When the then President of the Republic, Jacques Chirac, decided in 2005 that May 10 – the anniversary of the passing of the “Loi Taubira” law, which recognised slavery as a crime against humanity – would henceforth be celebrated as a “day of commemoration of the black slave trade, slavery and its abolition”, only the whites had been blamed. A year later, the former French Minister of Justice and eponym of the “Loi Taubira”, Christiane Taubira, clarified her silence regarding the Oriental slave trade. She said it was better not to mention the Arab-Muslim trade in black slaves so that the “young Arabs” would not carry “the whole burden of the legacy of the misdeeds of the Arabs”.

But, notes Barber Mosimann, the Western slave trade lasted three centuries, while the Arab-Muslim slave trade lasted 13 centuries: “Since the beginnings of Islam in the seventh century, it has spread throughout the Maghreb, from where the caravans started, crossing the Sahara to take black slaves with them from the sub-Saharan coast.

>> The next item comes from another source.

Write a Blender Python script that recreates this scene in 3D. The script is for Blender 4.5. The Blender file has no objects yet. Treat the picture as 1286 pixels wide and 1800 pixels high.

Timbuktu was a hub of this trade”.

With the expansion of the Ottoman Empire in North Africa, the slave trade and slavery would have continued to flourish, “and cities such as Algiers, Tunis or Tripoli offered large slave markets supplied by raids on land, but also at sea, as they emanated from barbarian pirates to rob Christian slaves on the northern shores of the Mediterranean. The Arab-Muslim slave trade affected virtually the entire African territory north of the Zambezi”.

How can one therefore still accept, the author asks at the end of her article, that “only the white man is called a slaveholder and colonialist?”